頼朝の圧力が強まったのは秀衡の死後です。泰衡は再三の鎌倉の圧力に屈して1189年閏4月500騎の兵をもって10数騎の義経主従を藤原基成の衣川館に襲って義経を自殺に追い込み、義経の首を頼朝に引き渡しました。秀衡の時代には軍事力の行使を避けていた頼朝が7月自ら奥州に出兵し、泰衡は家臣の造反により殺されて奥州藤原氏は滅びました。
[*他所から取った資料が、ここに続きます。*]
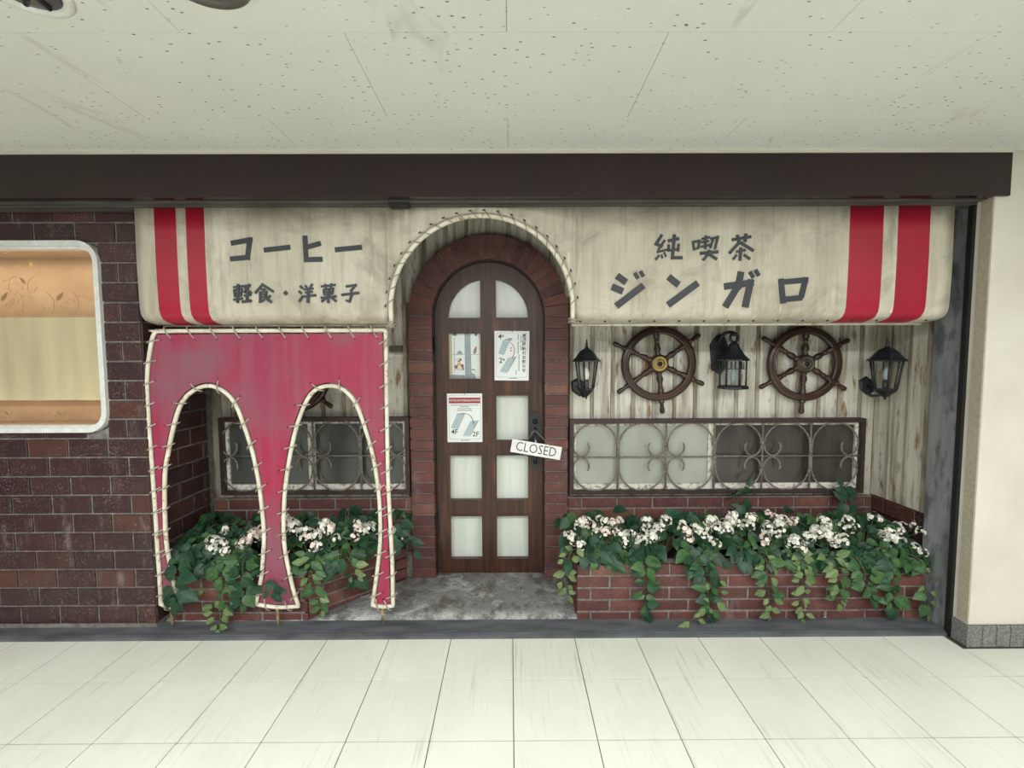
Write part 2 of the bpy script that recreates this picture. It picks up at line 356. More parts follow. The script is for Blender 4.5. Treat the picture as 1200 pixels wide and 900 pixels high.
co = MB().box(-5, 5, -7, cb[-1][0]-.002, CZ, CZ+.011).build('outer_boards', M['ceil'], ce); co['kind'] = 'stuff'
struct(MB().box(-5, 2.23, -.108, -.092, CZ-.012, CZ+.001).build('trim_1', M['white_wall']), 'thin cream strip along ceiling above maroon beam', 'trim')

# ------------------------------------------------------------------ walls
WL = -1.80                                     # right edge of the dark brick wall
YC = .048
cx0, cz0 = xz(-330, 507, YC)[0], xz(122, 507, YC)[1]; cx1, cz1 = xz(119.5, 400, YC)[0], xz(100, 281.5, YC)[1]
hole = rrect(cx0+.012, cx1-.012, cz0+.012, cz1-.012, .03)
wl = struct(MB().plate([(-5, -.02), (WL-.008, -.02), (WL-.008, 2.3), (-5, 2.3)], [hole], .073, .60).build('wall_left', M['mortar']), 'dark glazed brick wall beside the red arched panel', 'wall')
def in_case(a, b, zl, zh):
    e = cx1-.016+3.78
    if a >= e or zl >= cz1-.016 or zh <= cz0+.016: return a, b, zl, zh
    if b > e+.02: return e, b, zl, zh
    if zh > cz1-.016+.015: return a, b, cz1-.016, zh
    if zl < cz0+.016-.015: return a, b, zl, cz0+.016
    return None
lay(wl, (-3.78, .065, 0), (1, 0, 0), WL+3.78, .042, 22, .0952, .1965, 'brick_dark', shift=lambda r: (WL+3.78) % .1965 - (.098 if r % 2 == 0 else 0), clip=in_case)
lay(wl, (WL, .068, 0), (0, 1, 0), .44, .042, 22, .0952, .1965, 'brick_dark', shift=lambda r: 0 if r % 2 == 0 else .098)
# door opening and the back wall of the recess
DX, DR, DS, DRo = -.127, .329, 1.627, .468
def arch_pts(r, z0, n=24, cx=DX, cz=DS): return [(cx-r, z0)]+[(cx-r*math.cos(pi*i/n), cz+r*math.sin(pi*i/n)) for i in range(n+1)]+[(cx+r, z0)]
op = arch_pts(.40, -.02)
back = [(-1.9, -.02), (op[0][0], -.02)]+op[1:-1]+[(op[-1][0], -.02), (2.3, -.02), (2.3, 2.3), (-1.9, 2.3)]
wb = struct(MB().plate(back, [], .562, .60).build('wall_back', M['rib']), 'cream metal siding wall at the back of the recess', 'wall')
PW = .1245; sx0 = xz(670, 450, .53)[0]
i = -18; SID = {}
def siding(parent, xa, xb, z0, z1, Y, proud, name, mat, M0=None):
    k = (name, round(xb-xa, 3), round(z1-z0, 3))
    if k not in SID:
        w, h = (xb-xa)/2, (z1-z0)/2; mb = MB(); c = .006
        if name == 'rib':
            mb.add([(-w,.02,-h),(-w+c,0,-h),(w-c,0,-h),(w,.02,-h),(-w,.02,h),(-w+c,0,h),(w-c,0,h),(w,.02,h)], [(0,1,5,4),(1,2,6,5),(2,3,7,6),(0,3,2,1),(4,5,6,7)])
        else: mb.box(-w, w, 0, .015, -h, h)
        SID[k] = mb.mesh(name, M[mat])
    mm = Matrix.Translation(((xa+xb)/2, Y-proud, (z0+z1)/2))
    ob(name, SID[k], parent, M=(M0 @ mm) if M0 else mm)
def zbot(xa, xb):
    d = 0 if xa <= DX <= xb else min(abs(xa-DX), abs(xb-DX))
    return .40 if d >= .40 else DS+math.sqrt(.40**2-d*d)
while True:
    xa = sx0+i*PW; i += 1
    if xa > 2.2: break
    if xa < WL-.02: continue
    ra, rb = max(xa-.016, WL), min(xa+.016, 2.2)
    if rb-ra > .01: siding(wb, ra, rb, zbot(ra, rb), 2.29, .545, .006, 'rib', 'rib')
    pa, pb = max(xa+.013, WL), min(xa+PW-.013, 2.2)
    if pb-pa > .01: siding(wb, pa, pb, zbot(pa, pb), 2.29, .547, 0, 'siding_panel', 'siding')
# right side wall of the recess
ws = struct(MB().box(2.216, 2.25, .15, .6, -.02, 2.29).build('wall_side', M['rib']), 'short rust-streaked siding wall beside the concrete jamb', 'wall')
MS = frame_of((2.2, .545, 0), (0, -1, 0))
for k in range(4):
    a = k*.112; siding(ws, max(a-.014, 0), a+.014, .548, 2.29, .0, .004, 'rib', 'rib', MS)
    if k < 3: siding(ws, a+.012, a+.1, .548, 2.29, .002, 0, 'siding_panel', 'siding', MS)
lay(ws, (2.190, .53, 0), (0, -1, 0), .38, .268, 3, .0935, .2, 'brick_dark', shift=lambda r: 0 if r % 2 else .1, d=.026)
# low brick wall under the windows
for nm, xa, xb, lab in (('wall_low_left', WL+.012, -.597, 'low red brick wall under the window behind the arched panel'), ('wall_low_right', .342, 2.185, 'low red brick wall under the wide window beside the door')):
    w = struct(MB().box(xa, xb, .517, .545, 0, .541).build(nm, M['mortar_pale']), lab, 'wall')
    lay(w, (xa, .510, 0), (1, 0, 0), xb-xa, .2035, 5, .0675, .214, 'brick_red', j=.011, shift=lambda r: -.02 if r % 2 else .087)
# brick surround of the door
sr = struct(MB().plate(arch_pts(DRo-.006, .05)+list(reversed(arch_pts(DR+.004, .05))), [], .499, .56).build('wall_arch', M['mortar']), 'red brick arch framing the wooden door', 'wall')
ph = (DS-.048)/24
for s in (-1, 1):
    x = DX+s*(DR+DRo)/2
    for r in range(24):
        ob('brick', brick_mesh(DRo-DR, ph-.008, .065, 'brick_red'), sr, M=Matrix.Translation((x+R.uniform(-.002, .002), .490+R.uniform(-.003, .002), .048+(r+.5)*ph)) @ Matrix.Rotation(R.uniform(-.012, .012), 4, 'Y'))
NV = 21
def wedge():
    a = pi/NV/2-.0095; mb = MB(); n = 2; r0, r1 = DR, DRo
    P = lambda r, t: (r*math.sin(t), r*math.cos(t))
    pts = [P(r0, -a*1.0), P(r1, -a*1.02), P(r1, a*1.02), P(r0, a*1.0)]
    mb.plate(pts, [], 0, .065); return mb.mesh('brick', M['brick_red'])
wm = wedge()
for k in range(NV):
    t = -pi/2+pi*(k+.5)/NV
    ob('brick', wm, sr, M=Matrix.Translation((DX, .490+R.uniform(-.003, .002), DS)) @ Matrix.Rotation(t, 4, 'Y'))
# concrete ground of the recess, sill strip, jamb, shutter track, white wall
struct(MB().box(-5, 2.168, .006, .12, -.02, .022).box(-5, 2.168, -.004, .004, -.02, .012).box(-5, 2.168, .0, .01, -.02, .017).build('trim_2', M['sill']), 'dark stone sill strip along the floor', 'trim')
gp = [(-1.80, .118), (-.9, .118), (.1, .112), (.335, .118), (2.17, .118), (2.17, .6), (-1.80, .6)]
gmb = MB(); N = 44; K = 12; vs = []; fs = []
for a in range(N+1):
    for b in range(K+1):
        x = -1.80+3.97*a/N; y = .112+.488*b/K; edge = .055 if b == 0 else (.012 if b == 1 else 0)
        z = .018 if b == 0 else .034+.022*min(1, (y-.15)/.3)+R.uniform(-.0015, .0015); vs.append((x, y+(R.uniform(-.006, .006) if b in (0, 1) else 0), z))
for a in range(N):
    for b in range(K): fs.append((a*(K+1)+b, (a+1)*(K+1)+b, (a+1)*(K+1)+b+1, a*(K+1)+b+1))
gmb.add(vs, fs, True); struct(gmb.build('ground_recess', M['concrete']), 'worn grey concrete step in front of the door', 'floor')
struct(MB().box(2.170, 2.26, .012, .16, -.02, 2.29).build('wall_jamb', M['jamb']), 'bare grey concrete jamb at the right end', 'wall')
struct(MB().box(2.160, 2.178, -.012, .012, 0, 2.09).build('trim_3', M['black']), 'black steel shutter guide on the right jamb', 'trim')
wr = struct(MB().box(2.176, 5, -.085, .0, 0, 2.3).build('wall_right', M['white_wall']), 'cream painted wall at the right edge', 'wall')
MB().box(2.170, 2.177, -.085, -.035, .12, 2.10).build('shade_strip', M['return_shade'], wr)  # shaded band of the return, put in as a darker strip
bb = struct(MB().box(2.179, 5, -.089, -.08, 0, .108).build('baseboard_right', M['black']), 'grey stone tile skirting of the cream wall', 'baseboard')
for k in range(24): ob('tile', brick_mesh(.0625, .106, .012, 'base_tile', 'tile', .0015), bb, (2.171+.0335+k*.0665, -.096, .055))
ob('tile', brick_mesh(.078, .106, .012, 'base_tile', 'tile', .0015), bb, M=frame_of((2.165, -.056, .055), (0, -1, 0)))
tb = struct(MB().box(-5, 2.23, -.10, -.062, 2.098, CZ-.010).build('trim_4', M['beam']), 'glossy maroon beam running above the whole shopfront', 'trim')
tk = struct(MB().box(-5, 2.17, -.062, -.028, 2.094, 2.2).box(-5, 2.17, -.02, .0, 2.088, 2.2).box(-5, 2.17, .006, .06, 2.086, 2.2).build('trim_5', M['steel']), 'grey steel shutter track under the beam', 'trim')
MB().box(-5, 2.17, -.03, .01, 2.12, 2.2).build('slot', M['black'], tk); cl = at(468, 238, -.03)
MB().box(cl.x-.045, cl.x+.045, -.05, -.01, 2.078, 2.10).build('clip', M['black'], tk)
struct(MB().box(-5, 2.26, -.06, .62, 2.29, CZ+.01).build('ceiling_recess', M['black']), 'dark soffit of the recess behind the awning', 'ceiling')

# ------------------------------------------------------------------ windows with scroll grilles
def window(name, pxs, py0, py1, scroll, panes, label):
    Yf = .492; x0, z1 = xz(pxs[0]-2.5, py0, Yf); x1, z0 = xz(pxs[-1]+4.5, py1, Yf)
    xs = [xz(p, 535, Yf)[0] for p in pxs]; fwid = .024
    g = struct(empty(name, ((x0+x1)/2, Yf, z0)), label, 'window'); L = Vector(g.location)
    def fin(mb, nm, mat, par=None):
        o = mb.build(nm, mat, None); o.data.transform(Matrix.Translation(-L)); o.parent = par or g; return o
    fin(MB().plate([(x0, z0), (x1, z0), (x1, z1), (x0, z1)], [[(x0+fwid, z0+fwid), (x1-fwid, z0+fwid), (x1-fwid, z1-fwid), (x0+fwid, z1-fwid)]], .478, .528), 'frame', M['frame_brown'])
    ix0, ix1, iz0, iz1 = x0+fwid-.002, x1-fwid+.002, z0+fwid-.002, z1-fwid+.002
    cuts = [ix0]+[xz(p[0], 535, .51)[0] for p in panes[:-1]]+[ix1]
    for k, (_, mat) in enumerate(panes):
        a, b = cuts[k], cuts[k+1]; yo = .003*k; sw = .02
        s_ = fin(MB().plate([(a, iz0), (b, iz0), (b, iz1), (a, iz1)], [[(a+sw, iz0+.034), (b-sw, iz0+.034), (b-sw, iz1-.018), (a+sw, iz1-.018)]], .503+yo, .526), 'sash', M['sash'])
        fin(MB().box(a+sw-.004, b-sw+.004, .515+yo, .519+yo, iz0+.03, iz1-.014), 'pane', M[mat], s_)
    zm = (z0+z1)/2; r = .0052; yg = .487
    gr = MB(); gr.tube([(ix0, yg, zm), (ix1, yg, zm)], r*.8, 6); fin(gr, 'cross_bar', M['grille'])
    for x in xs[1:-1]: fin(MB().tube([(x, yg, iz0), (x, yg, iz1)], r*1.1, 6), 'bar', M['grille'])
    for c in range(len(xs)-1):
        a, b = xs[c]+.006, xs[c+1]-.006; w = b-a; side = scroll[c]; H = (iz1-iz0)/2
        for sg in (1, -1):
            P = []                      # built for a scroll at the right, then mirrored
            P += [(0, 0), (0, H-w/2)]
            P += [(w/2-w/2*math.cos(pi*k/12), H-w/2+(w/2)*math.sin(pi*k/12)) for k in range(1, 12)]
            P += [(w, H-w/2), (w*.995, H*.36)]
            P += [(w*.79+w*.205*math.cos(-pi/2*k/5), H*.36-(H*.34)*math.sin(pi/2*k/5)) for k in range(1, 6)]
            P += [(w*.70, H*.07), (w*.64, H*.20), (w*.635, H*.33), (w*.67, H*.41)]
            pts = []
            for (u, v) in P: pts.append((a+u if side == 'R' else b-u, yg-.004, zm+sg*v))
            rr = [r*.95]*(len(pts)-4)+[r*1.0, r*1.15, r*1.2, r*.7]
            fin(MB().tube(pts, rr, 6), 'scroll', M['grille'])
    return g
window('window_1', [670, 723.75, 780, 836.5, 892.5, 948.7, 1005], 491.5, 577, 'LRLRLR', [(833, 'pane_light'), (0, 'pane_dark')], 'wide scroll-grilled window with one pale and one dark pane')
window('window_2', [259.5, 313, 368, 423, 476.5], 489.5, 578.5, 'LRLR', [(366, 'pane_grey'), (0, 'pane_grey')], 'murky scroll-grilled window behind the red arched panel')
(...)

京の公家達は奥州藤原家から莫大な恩恵を受けながらも、得体の知れない蛮族と蔑む傾向があり、2代秀衡が従五位下鎮守府将軍に叙された時に右大臣九条兼実は「玉葉」の中で秀衡を「奥州の夷狄」と呼び、その就任を「乱世の基」と嘆いています。
しかし得体の知れない蛮族の筈の安倍貞任は後三年の役で「衣のたてはほころびにけり」と問いかけた源義家に、すかさず「年を経し糸の乱れの苦しさに」と応えます。それを聞いて感じいった義家は思わず弓に番えていた矢を外してしまうのですが、読みかけられた下の句に当意即妙に上の句を付けるだけの教養が蝦夷の人びとにもあったようです。
藤原氏の初代清衡は陸奥押領使に、2代基衡は奥六郡押領使、出羽押領使に、3代秀衡は鎮守府将軍に、4代泰衡は出羽、陸奥押領使で、押領使の世襲で軍事指揮権を公的に行使することが認められ、奥州の摂関家荘園の管理も奥州藤原氏に任されていましたが、平氏を滅ぼしたのちには残る北の脅威の奥州藤原氏を除くことに決めていた頼朝が朝廷と組んだ政略の前に、泰衡は敵ではありませんでした。
藤原氏の栄華は四代で潰えましたが、金色堂をはじめ破壊されずに残った栄華の跡は世界遺産に登録されています。